After Chesterton’s book on Robert Louis Stevenson was published in 1927, Edmund Gosse sent Chesterton a letter. Gosse had been a friend of Stevenson and one of his great champions. We can almost hear Gosse weeping with joy and gratitude as he writes that Chesterton really understands Stevenson, unlike any other modern critic. Just as Chesterton had rescued Charles Dickens from the scholars and intellectuals who were bent on dismissing him, so he rescues Stevenson, who had been “kidnapped” as it were by the prigs who spent a great deal of ink writing that Stevenson was not worth writing about.

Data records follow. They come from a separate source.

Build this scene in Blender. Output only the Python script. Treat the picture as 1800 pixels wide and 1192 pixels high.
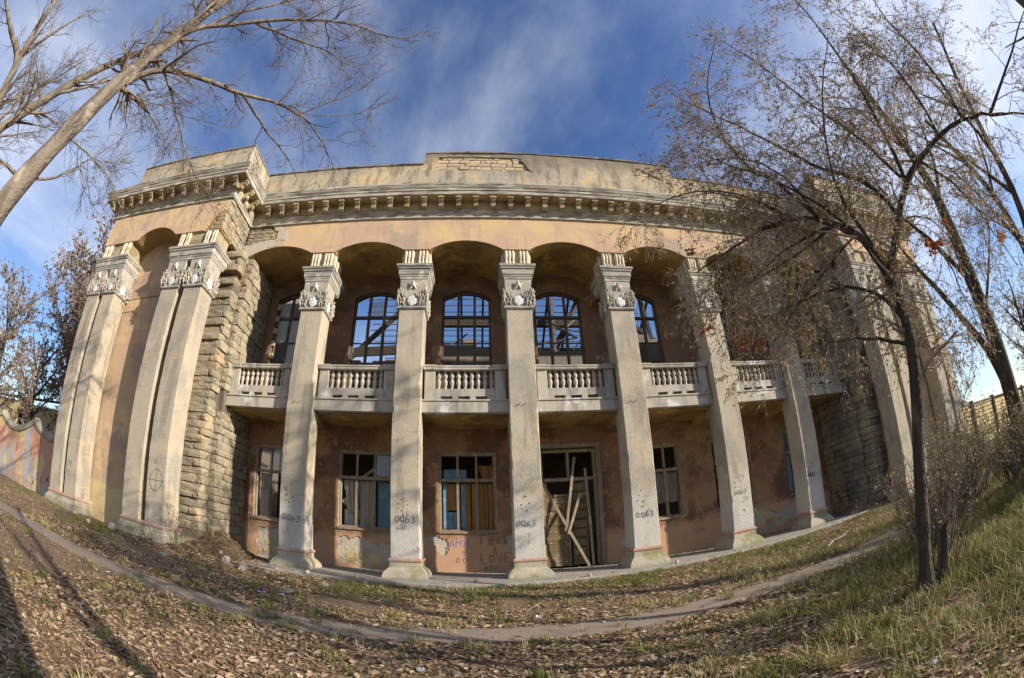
import bpy, math, random
import numpy as np
from mathutils import Vector, Matrix, noise

for o in list(bpy.data.objects): bpy.data.objects.remove(o)
SC = bpy.context.scene
COL = SC.collection
RAD = math.radians
rnd = random.Random(7)

# ------------------------------------------------------------------ camera, sky, sun, exposure
CAM = Vector((-3.137, -12.616, 1.35))
PITCH, YAW, ROLL = 0.42474, 0.09258, 0.03920
def cam_axis(x, y, z):
    c, s = math.cos(PITCH), math.sin(PITCH); y2, z2 = c*y - s*z, s*y + c*z
    c, s = math.cos(YAW), math.sin(YAW); return Vector((c*x + s*y2, -s*x + c*y2, z2))
right = cam_axis(math.cos(ROLL), 0, -math.sin(ROLL)); up = cam_axis(math.sin(ROLL), 0, math.cos(ROLL)); fwd = cam_axis(0, 1, 0)
cd = bpy.data.cameras.new('camera'); cam = bpy.data.objects.new('camera', cd); COL.objects.link(cam)
cd.type = 'PANO'                       # the photograph was taken through a fisheye lens
cpl = cd if hasattr(cd, 'panorama_type') else cd.cycles
cpl.panorama_type = 'FISHEYE_EQUISOLID'; cpl.fisheye_lens = 10.5; cpl.fisheye_fov = math.pi
cd.sensor_width = 23.6; cd.sensor_height = 23.6*678/1024; cd.clip_start = 0.05; cd.clip_end = 3000
M = Matrix((right, up, -fwd)).transposed().to_4x4(); M.translation = CAM
cam.matrix_world = M; SC.camera = cam

SUN_EL, SUN_AZ = 22.0, 115.0           # azimuth from +Y towards +X
wd = bpy.data.worlds.new('World'); SC.world = wd; wd.use_nodes = True
nt = wd.node_tree; nt.nodes.clear()
out = nt.nodes.new('ShaderNodeOutputWorld'); bg = nt.nodes.new('ShaderNodeBackground')
sky = nt.nodes.new('ShaderNodeTexSky'); sky.sky_type = 'NISHITA'; sky.sun_disc = False
sky.sun_elevation = RAD(SUN_EL); sky.sun_rotation = RAD(SUN_AZ); sky.air_density = 1.25; sky.dust_density = 0.3; sky.ozone_density = 4.0
tc = nt.nodes.new('ShaderNodeTexCoord'); sep = nt.nodes.new('ShaderNodeSeparateXYZ')
nt.links.new(tc.outputs['Generated'], sep.inputs[0])
def wmath(op, a, b):
    n = nt.nodes.new('ShaderNodeMath'); n.operation = op
    for i, v in enumerate((a, b)):
        if isinstance(v, (int, float)): n.inputs[i].default_value = v
        else: nt.links.new(v, n.inputs[i])
    return n.outputs[0]
zz = wmath('ADD', wmath('MAXIMUM', sep.outputs[2], 0.0), 0.22)
cmb = nt.nodes.new('ShaderNodeCombineXYZ')
nt.links.new(wmath('DIVIDE', sep.outputs[0], zz), cmb.inputs[0]); nt.links.new(wmath('DIVIDE', sep.outputs[1], zz), cmb.inputs[1])
nz = nt.nodes.new('ShaderNodeTexNoise'); nz.inputs['Scale'].default_value = 1.0; nz.inputs['Detail'].default_value = 8; nz.inputs['Roughness'].default_value = 0.58; nz.inputs['Distortion'].default_value = 0.25
mpn = nt.nodes.new('ShaderNodeMapping'); mpn.inputs['Location'].default_value = (3.43, 3.51, 0); mpn.inputs['Rotation'].default_value = (0, 0, 1.7); mpn.inputs['Scale'].default_value = (1.0, 0.75, 1)
nt.links.new(cmb.outputs[0], mpn.inputs[0]); nt.links.new(mpn.outputs[0], nz.inputs['Vector'])
rmp = nt.nodes.new('ShaderNodeMapRange'); rmp.inputs[1].default_value = 0.36; rmp.inputs[2].default_value = 0.80; rmp.inputs[4].default_value = 0.9; rmp.interpolation_type = 'SMOOTHSTEP'
nt.links.new(nz.outputs[0], rmp.inputs[0])
mx = nt.nodes.new('ShaderNodeMix'); mx.data_type = 'RGBA'; mx.inputs[7].default_value = (8.6, 9.0, 9.9, 1)
hsv = nt.nodes.new('ShaderNodeHueSaturation'); hsv.inputs['Saturation'].default_value = 1.12; hsv.inputs['Value'].default_value = 1.3; hsv.inputs['Hue'].default_value = 0.514; nt.links.new(sky.outputs[0], hsv.inputs['Color'])
nt.links.new(rmp.outputs[0], mx.inputs[0]); nt.links.new(hsv.outputs[0], mx.inputs[6]); nt.links.new(mx.outputs[2], bg.inputs[0])
bg.inputs[1].default_value = 0.076; nt.links.new(bg.outputs[0], out.inputs[0])

sl = bpy.data.lights.new('sun', 'SUN'); sl.energy = 5.0; sl.angle = RAD(0.53); sl.color = (1.0, 0.905, 0.775)
so = bpy.data.objects.new('sun', sl); COL.objects.link(so)
SUNV = Vector((math.sin(RAD(SUN_AZ))*math.cos(RAD(SUN_EL)), math.cos(RAD(SUN_AZ))*math.cos(RAD(SUN_EL)), math.sin(RAD(SUN_EL))))
so.rotation_euler = SUNV.to_track_quat('Z', 'Y').to_euler(); so.location = SUNV*60

vs = SC.view_settings; vs.view_transform = 'Standard'; vs.look = 'None'; vs.exposure = 0.72; vs.gamma = 1.0; vs.use_curve_mapping = False
SC.render.engine = 'CYCLES'; SC.cycles.max_bounces = 6; SC.cycles.diffuse_bounces = 3; SC.cycles.adaptive_threshold = 0.02; SC.cycles.transparent_max_bounces = 6; SC.cycles.use_denoising = True

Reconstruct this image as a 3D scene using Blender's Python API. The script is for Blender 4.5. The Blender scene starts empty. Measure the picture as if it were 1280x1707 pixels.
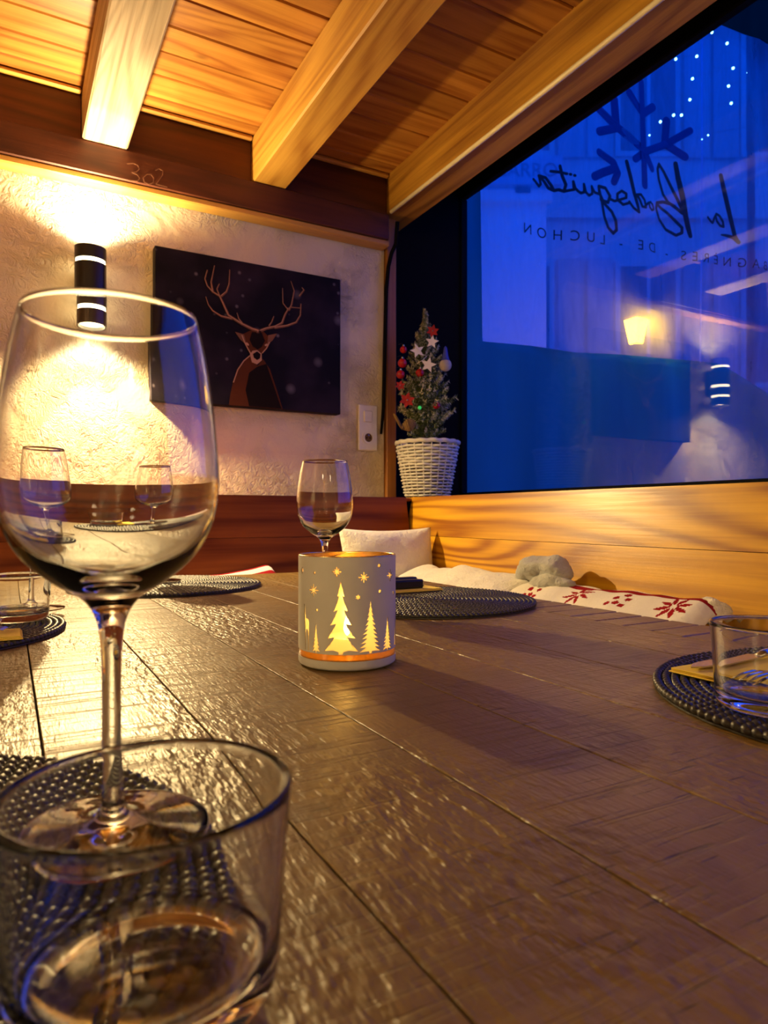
import bpy, bmesh, math, random
from mathutils import Vector, Matrix, noise
from mathutils.geometry import delaunay_2d_cdt
random.seed(7)
sc = bpy.context.scene
C = sc.collection
PI = math.pi

# ------------------------------------------------------------------ camera
EYE = 0.89
cam = bpy.data.cameras.new('camera'); cam_o = bpy.data.objects.new('camera', cam); C.objects.link(cam_o)
cam.sensor_fit = 'VERTICAL'; cam.sensor_height = 36.0; cam.sensor_width = 36.0
cam.lens = 1130.0 / 1707.0 * 36.0
cam.shift_y = 4.5 / 1707.0
cam.clip_start = 0.02; cam.clip_end = 80
cam_o.location = (0, 0, EYE); cam_o.rotation_euler = (math.radians(90), 0, math.radians(-29))
cam.dof.use_dof = True; cam.dof.focus_distance = 0.78; cam.dof.aperture_fstop = 14.0
sc.camera = cam_o

# ------------------------------------------------------------------ world and exposure
w = bpy.data.worlds.new('dusk'); sc.world = w; w.use_nodes = True
bg = w.node_tree.nodes['Background']
bg.inputs['Color'].default_value = (0.0, 0.095, 1.0, 1)
bg.inputs['Strength'].default_value = 0.8
sc.view_settings.view_transform = 'Standard'; sc.view_settings.look = 'None'
sc.view_settings.exposure = 0.95; sc.view_settings.gamma = 1.0; sc.view_settings.use_curve_mapping = False
cy = sc.cycles
cy.max_bounces = 11; cy.transmission_bounces = 10; cy.glossy_bounces = 4; cy.diffuse_bounces = 3; cy.transparent_max_bounces = 16
cy.use_adaptive_sampling = True; cy.adaptive_threshold = 0.03
cy.sample_clamp_indirect = 5.0; cy.use_denoising = True; cy.blur_glossy = 0.5

# lamp strengths, used by the wall lamps' own builder below
LAMP_NARROW, LAMP_WIDE, LAMP_HALO = (9.0, 3.5), (36.0, 14.0), (3.0, 4.0)     # (down, up)
LAMP_WARM, LAMP_COOL = (1.0, 0.71, 0.31), (1.0, 0.90, 0.64)

# ------------------------------------------------------------------ helpers: meshes
class MB:
    def __init__(s): s.v = []; s.f = []; s.m = []
    def add(s, vs, fs, mi=0):
        o = len(s.v); s.v += [tuple(p) for p in vs]
        for f in fs: s.f.append([i + o for i in f]); s.m.append(mi)
        return s
    def box(s, a, b, mi=0):
        x0, y0, z0 = a; x1, y1, z1 = b
        return s.add([(x0,y0,z0),(x1,y0,z0),(x1,y1,z0),(x0,y1,z0),(x0,y0,z1),(x1,y0,z1),(x1,y1,z1),(x0,y1,z1)],
                     [(0,3,2,1),(4,5,6,7),(0,1,5,4),(1,2,6,5),(2,3,7,6),(3,0,4,7)], mi)
    def cbox(s, a, b, c=0.004, mi=0):
        """box with chamfered edges"""
        bm = bmesh.new(); r = bmesh.ops.create_cube(bm, size=1)
        ctr = [(a[i]+b[i])/2 for i in range(3)]; d = [abs(b[i]-a[i]) for i in range(3)]
        for v in bm.verts: v.co = Vector([ctr[i]+v.co[i]*d[i] for i in range(3)])
        bmesh.ops.bevel(bm, geom=list(bm.edges), offset=min(c, min(d)*.45), segments=1, affect='EDGES')
        bm.verts.index_update()
        s.add([v.co[:] for v in bm.verts], [[v.index for v in f.verts] for f in bm.faces], mi); bm.free()
        return s
    def tube(s, pts, r, n=8, mi=0, closed=False, flat=1.0):
        P = [Vector(p) for p in pts]; L = len(P); rings = []
        rr = r if isinstance(r, (list, tuple)) else [r]*L
        up = Vector((0, 0, 1)); prev = None; vs = []
        for i in range(L):
            a = P[(i-1) % L] if (closed or i > 0) else P[i]; b = P[(i+1) % L] if (closed or i < L-1) else P[i]
            t = (b-a).normalized()
            if prev is None:
                q = up if abs(t.z) < .9 else Vector((1, 0, 0)); nx = t.cross(q).normalized()
            else:
                nx = (prev - t*prev.dot(t)).normalized()
            prev = nx; ny = t.cross(nx)
            for k in range(n):
                an = 2*PI*k/n; vs.append(P[i] + (nx*math.cos(an) + ny*math.sin(an)*flat)*rr[i])
        fs = []
        for i in range(L if closed else L-1):
            j = (i+1) % L
            for k in range(n): fs.append((i*n+k, i*n+(k+1)%n, j*n+(k+1)%n, j*n+k))
        if not closed: fs += [tuple(range(n-1, -1, -1)), tuple((L-1)*n+k for k in range(n))]
        return s.add(vs, fs, mi)
    def lathe(s, prof, n=48, c=(0, 0, 0), mi=0, closed=False):
        vs = []; idx = []
        for r, z in prof:
            if r < 1e-6: vs.append((c[0], c[1], c[2]+z)); idx.append([len(vs)-1]*n)
            else:
                st = len(vs)
                for k in range(n):
                    a = 2*PI*k/n; vs.append((c[0]+r*math.cos(a), c[1]+r*math.sin(a), c[2]+z))
                idx.append(list(range(st, st+n)))
        fs = []; L = len(prof)
        for i in range(L if closed else L-1):
            A = idx[i]; B = idx[(i+1) % L]
            for k in range(n):
                q = [A[k], A[(k+1)%n], B[(k+1)%n], B[k]]; u = []
                for e in q:
                    if e not in u: u.append(e)
                if len(u) > 2: fs.append(u)
        return s.add(vs, fs, mi)
    def sphere(s, c, r, n=14, mi=0, sz=1.0):
        pr = [(r*math.sin(PI*i/(n//2+1)), -r*sz*math.cos(PI*i/(n//2+1))) for i in range(n//2+2)]
        pr[0] = (0, -r*sz); pr[-1] = (0, r*sz)
        return s.lathe(pr, n, c, mi)
    def prism(s, poly, f, d, mi=0):
        """poly: 2d outline (fan-safe or convex pieces tessellated), f(x, y, depth) -> 3d point"""
        from mathutils.geometry import tessellate_polygon
        n = len(poly); tr = tessellate_polygon([[Vector((x, y, 0)) for x, y in poly]])
        vs = [f(x, y, 0) for x, y in poly] + [f(x, y, d) for x, y in poly]
        fs = [tuple(t) for t in tr] + [tuple(n+i for i in reversed(t)) for t in tr]
        fs += [(i, (i+1)%n, n+(i+1)%n, n+i) for i in range(n)]
        return s.add(vs, fs, mi)
    def stroke(s, pts, wd, f, d, mi=0):
        """flat ribbon with round ends along a 2d polyline; wd = width or list"""
        for i in range(len(pts)-1):
            (x0, y0), (x1, y1) = pts[i], pts[i+1]
            w0 = (wd[i] if isinstance(wd, list) else wd)/2; w1 = (wd[i+1] if isinstance(wd, list) else wd)/2
            L = math.hypot(x1-x0, y1-y0)
            if L < 1e-6: continue
            a = math.atan2(y1-y0, x1-x0); poly = []
            for k in range(6): t = a+PI/2+PI*k/5; poly.append((x0+w0*math.cos(t), y0+w0*math.sin(t)))
            for k in range(6): t = a-PI/2+PI*k/5; poly.append((x1+w1*math.cos(t), y1+w1*math.sin(t)))
            dd = d*(1+.04*(i % 3)); n = 12
            vs = [f(x, y, 0) for x, y in poly] + [f(x, y, dd) for x, y in poly]
            s.add(vs, [tuple(range(n)), tuple(range(2*n-1, n-1, -1))] + [(q, (q+1)%n, n+(q+1)%n, n+q) for q in range(n)], mi)
        return s
    def mesh(s, name, mats, smooth=False):
        me = bpy.data.meshes.new(name); me.from_pydata(s.v, [], s.f)
        for m in (mats if isinstance(mats, (list, tuple)) else [mats]): me.materials.append(m)
        if any(s.m): me.polygons.foreach_set('material_index', s.m)
        bm = bmesh.new(); bm.from_mesh(me); bmesh.ops.recalc_face_normals(bm, faces=bm.faces); bm.to_mesh(me); bm.free()
        if smooth:
            me.polygons.foreach_set('use_smooth', [True]*len(me.polygons))
            if smooth is not True: me.set_sharp_from_angle(angle=math.radians(smooth))
        me.update(); return me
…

Chesterton avoids the mistake that almost every other critic wants to wallow in: focusing on Stevenson’s life as opposed to his writing. While his life is certainly almost irresistible material, it was ironically dismissed as being too romantic instead of admired for being too adventurous. The tubercular Stevenson may not have been a swashbuckling pirate, but he really did defy death, crossing two oceans and a continent, coughing up blood, chasing love and words. Perhaps some of his books are forgettable and forgotten, but some are immortal. Whether or not they are great literature, they are lasting literature. And the test of literature, says Chesterton, “is whether the words are well or ill chosen, not for the purpose of fitting our own taste in words, but for the purpose of satisfying everybody’s sense of the realities of things.” Anyone who reads Stevenson knows at once that he passes the test. He captures not only our own experiences but our own dreams. And, according to Chesterton, he does something more: he testifies to a truth that he does not understand himself. This is what Chesterton wants to talk about, and so he resists the interesting person that Stevenson was and dwells on the even more interesting things that Stevenson wrote. Thus, he sets himself apart from other literary critics by penning literary criticism that is not biography or psychology but is actually about literature.
Chesterton is able to appreciate those books of Stevenson that we have never read and probably never will read, and his appreciation is something we can still appreciate. The mark of great criticism is that it is edifying even if we haven’t read the work that the critic is considering. We even imagine that we might read those books someday. So what if we won’t. But when Chesterton deals with the books with which we are familiar, then the waves start crashing over the bow. The excursion turns into a real adventure. Chesterton comforts us with things we don’t know, but he shocks us with things we do know. For instance, we think we know Dr. Jekyll and Mr. Hyde. We don’t.
The real stab of the story is not in the discovery that the one man is two men; but in the discovery that the two men are one man. After all the diverse wandering and warring of those two incompatible beings, there was still only one man born and only one man buried. Jekyll and Hyde have become a proverb and a joke; only it is a proverb read backwards and a joke that nobody really sees… The point of the story is not that a man can cut himself off from his conscience, but that he cannot… The reason is that there can never be equality between the evil and the good. Jekyll and Hyde are not twin brothers. They are rather, as one of them truly remarks, like father and son. After all, Jekyll created Hyde; Hyde would never have created Jekyll; he only destroyed Jekyll.
As St. Thomas Aquinas points out, only heaven can create; hell can only destroy.
For the reader who wishes that Chesterton had written a book about Edgar Allan Poe, the wish is fulfilled in this book about Stevenson. But a book is not needed. Chesterton sums up Poe in one paragraph.
Dark wine, dying lamps, drugging odours, a sense of being stifled in curtains of black velvet, a substance which is at once utterly black and unfathomably soft, all carried with them a sense of indefinite and infinite decay…The point of Poe is that we feel that everything is decaying, including ourselves; faces are already growing featureless like those of lepers; roof-trees are rotting from root to roof; one great grey fungus as vast as a forest is sucking up life rather than giving it forth; mirrored in stagnant pools like lakes of poison which yet fade without line or frontier into the swamp. The stars are not clean in his sight; but are rather more worlds made for worms. And this corruption is increased, by an intense imaginative genius, with the addition of a satin surface of luxury and even a terrible sort of comfort… This dark luxury has something almost liquid about it. Its laxity seems to be betraying more vividly how all these things are being sucked away from us, down a slow whirlpool more like a moving swamp. That is the atmosphere of Edgar Allan Poe; a sort of rich rottenness of decomposition, with something thick and narcotic in the very air.
He sums up Henry James in one sentence. One short sentence: “No lady in Henry James ever skipped.”
In summing up Stevenson, Chesterton takes us back to the nursery, where our appreciation for stories begin. He concludes that The Child’s Garden of Verses is Stevenson’s most important work, coming “out of those depths of garden perspective and large rooms as seen by little children, white with the windows of the morning.” Here is where Stevenson really defies death. By writing about happiness, he defies the philosophy of pessimism that was taking over art and literature at the end of the 19th century and would lead to worse things in the 20th. It is good we should look back at a garden. That is where everything began.